**RECORDED INFORMATION**
— start —

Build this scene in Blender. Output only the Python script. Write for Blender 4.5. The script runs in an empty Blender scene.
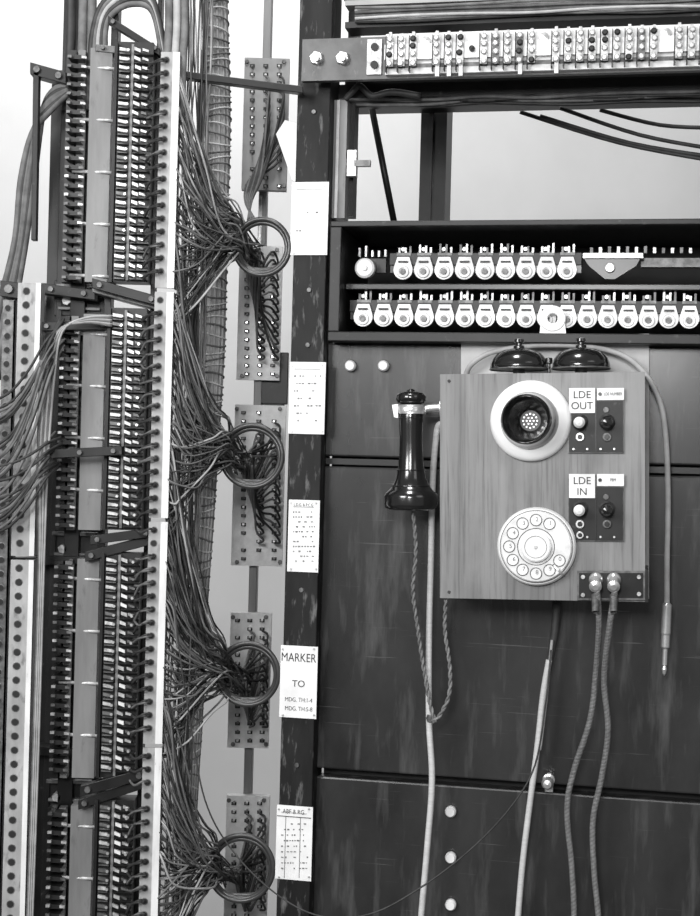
import bpy, math, random
from mathutils import Vector, Matrix
random.seed(4)
R_=random.uniform
f=1450.0; RO=0.026; ZC=1.45
CR,SR=math.cos(RO),math.sin(RO)
CAM=Vector((0,0,ZC))
sc=bpy.context.scene
sc.view_settings.view_transform='Standard'

def ray(px,py):
    dx=(px-350)/f; dz=(458-py)/f
    return Vector((dx*CR-dz*SR,1,dx*SR+dz*CR))
class Frame:
    def __init__(s,px,py,depth,yaw=0,roll=0):
        o=CAM+ray(px,py)*depth
        s.M=Matrix.Translation(o)@Matrix.Rotation(yaw,4,'Z')@Matrix.Rotation(roll,4,'Y')
        s.I=s.M.inverted(); s.c=s.I@CAM; s.I3=s.I.to_3x3()
    def p(s,px,py,off=0):
        d=s.I3@ray(px,py); t=(-off-s.c.y)/d.y
        return s.c+d*t
    def s_(s,px,py,off=0):
        d=s.I3@ray(px,py); return ((-off-s.c.y)/d.y)/f
    def pts(s,l): return [s.p(*a) for a in l]
YAW=math.radians(-11.5)
R=Frame(500,480,1.5,YAW)
T=Frame(544,486,1.405,YAW,-RO)
L=Frame(350,458,1.5,0)
LEAN=0.026
def ln(pxc,py): return pxc+(458-py)*LEAN

# ---------------- materials
def M(name,c1,c2=None,rough=.5,metal=0,scale=(20,20,20),detail=6,lo=.35,hi=.65,bump=0,speck=None,coat=0,spec=.5,speck2=None):
    m=bpy.data.materials.new(name); m.use_nodes=True
    nt=m.node_tree; b=nt.nodes['Principled BSDF']
    g=lambda c:(c,c,c,1) if not hasattr(c,'__len__') else (*c,1)
    b.inputs['Roughness'].default_value=rough; b.inputs['Metallic'].default_value=metal
    b.inputs['Specular IOR Level'].default_value=spec
    b.inputs['Coat Weight'].default_value=coat; b.inputs['Coat Roughness'].default_value=.2
    if c2 is None: c2=c1*.8
    tc=nt.nodes.new('ShaderNodeTexCoord')
    def noise(scl,det,lo,hi,a,bb):
        mp=nt.nodes.new('ShaderNodeMapping'); mp.inputs['Scale'].default_value=scl
        nz=nt.nodes.new('ShaderNodeTexNoise'); nz.inputs['Scale'].default_value=1; nz.inputs['Detail'].default_value=det
        nz.inputs['Roughness'].default_value=.6
        cr=nt.nodes.new('ShaderNodeValToRGB'); cr.color_ramp.elements[0].position=lo; cr.color_ramp.elements[1].position=hi
        cr.color_ramp.elements[0].color=a; cr.color_ramp.elements[1].color=bb
        nt.links.new(tc.outputs['Object'],mp.inputs[0]); nt.links.new(mp.outputs[0],nz.inputs['Vector']); nt.links.new(nz.outputs['Fac'],cr.inputs[0])
        return nz,cr
    nz,cr=noise(scale,detail,lo,hi,g(c1),g(c2))
    out=cr.outputs[0]
    for sp in (speck,speck2):
        if not sp: continue
        col,ss,l2,h2=sp
        n2,c2r=noise(ss,8,l2,h2,(0,0,0,1),(1,1,1,1))
        mx=nt.nodes.new('ShaderNodeMix'); mx.data_type='RGBA'
        nt.links.new(c2r.outputs[0],mx.inputs[0]); nt.links.new(out,mx.inputs[6]); mx.inputs[7].default_value=g(col)
        out=mx.outputs[2]
    nt.links.new(out,b.inputs['Base Color'])
    if bump:
        bp=nt.nodes.new('ShaderNodeBump'); bp.inputs['Strength'].default_value=bump; bp.inputs['Distance'].default_value=.002
        nt.links.new(nz.outputs['Fac'],bp.inputs['Height']); nt.links.new(bp.outputs[0],b.inputs['Normal'])
    return m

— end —

**WHAT IS BEING ASKED**
All of the data above should be quoted exactly, except for the pictures.

**COMPLETE RESPONSE**
Build this scene in Blender. Output only the Python script. Write for Blender 4.5. The script runs in an empty Blender scene.
import bpy, math, random
from mathutils import Vector, Matrix
random.seed(4)
R_=random.uniform
f=1450.0; RO=0.026; ZC=1.45
CR,SR=math.cos(RO),math.sin(RO)
CAM=Vector((0,0,ZC))
sc=bpy.context.scene
sc.view_settings.view_transform='Standard'

def ray(px,py):
    dx=(px-350)/f; dz=(458-py)/f
    return Vector((dx*CR-dz*SR,1,dx*SR+dz*CR))
class Frame:
    def __init__(s,px,py,depth,yaw=0,roll=0):
        o=CAM+ray(px,py)*depth
        s.M=Matrix.Translation(o)@Matrix.Rotation(yaw,4,'Z')@Matrix.Rotation(roll,4,'Y')
        s.I=s.M.inverted(); s.c=s.I@CAM; s.I3=s.I.to_3x3()
    def p(s,px,py,off=0):
        d=s.I3@ray(px,py); t=(-off-s.c.y)/d.y
        return s.c+d*t
    def s_(s,px,py,off=0):
        d=s.I3@ray(px,py); return ((-off-s.c.y)/d.y)/f
    def pts(s,l): return [s.p(*a) for a in l]
YAW=math.radians(-11.5)
R=Frame(500,480,1.5,YAW)
T=Frame(544,486,1.405,YAW,-RO)
L=Frame(350,458,1.5,0)
LEAN=0.026
def ln(pxc,py): return pxc+(458-py)*LEAN

# ---------------- materials
def M(name,c1,c2=None,rough=.5,metal=0,scale=(20,20,20),detail=6,lo=.35,hi=.65,bump=0,speck=None,coat=0,spec=.5,speck2=None):
    m=bpy.data.materials.new(name); m.use_nodes=True
    nt=m.node_tree; b=nt.nodes['Principled BSDF']
    g=lambda c:(c,c,c,1) if not hasattr(c,'__len__') else (*c,1)
    b.inputs['Roughness'].default_value=rough; b.inputs['Metallic'].default_value=metal
    b.inputs['Specular IOR Level'].default_value=spec
    b.inputs['Coat Weight'].default_value=coat; b.inputs['Coat Roughness'].default_value=.2
    if c2 is None: c2=c1*.8
    tc=nt.nodes.new('ShaderNodeTexCoord')
    def noise(scl,det,lo,hi,a,bb):
        mp=nt.nodes.new('ShaderNodeMapping'); mp.inputs['Scale'].default_value=scl
        nz=nt.nodes.new('ShaderNodeTexNoise'); nz.inputs['Scale'].default_value=1; nz.inputs['Detail'].default_value=det
        nz.inputs['Roughness'].default_value=.6
        cr=nt.nodes.new('ShaderNodeValToRGB'); cr.color_ramp.elements[0].position=lo; cr.color_ramp.elements[1].position=hi
        cr.color_ramp.elements[0].color=a; cr.color_ramp.elements[1].color=bb
        nt.links.new(tc.outputs['Object'],mp.inputs[0]); nt.links.new(mp.outputs[0],nz.inputs['Vector']); nt.links.new(nz.outputs['Fac'],cr.inputs[0])
        return nz,cr
    nz,cr=noise(scale,detail,lo,hi,g(c1),g(c2))
    out=cr.outputs[0]
    for sp in (speck,speck2):
        if not sp: continue
        col,ss,l2,h2=sp
        n2,c2r=noise(ss,8,l2,h2,(0,0,0,1),(1,1,1,1))
        mx=nt.nodes.new('ShaderNodeMix'); mx.data_type='RGBA'
        nt.links.new(c2r.outputs[0],mx.inputs[0]); nt.links.new(out,mx.inputs[6]); mx.inputs[7].default_value=g(col)
        out=mx.outputs[2]
    nt.links.new(out,b.inputs['Base Color'])
    if bump:
        bp=nt.nodes.new('ShaderNodeBump'); bp.inputs['Strength'].default_value=bump; bp.inputs['Distance'].default_value=.002
        nt.links.new(nz.outputs['Fac'],bp.inputs['Height']); nt.links.new(bp.outputs[0],b.inputs['Normal'])
    return m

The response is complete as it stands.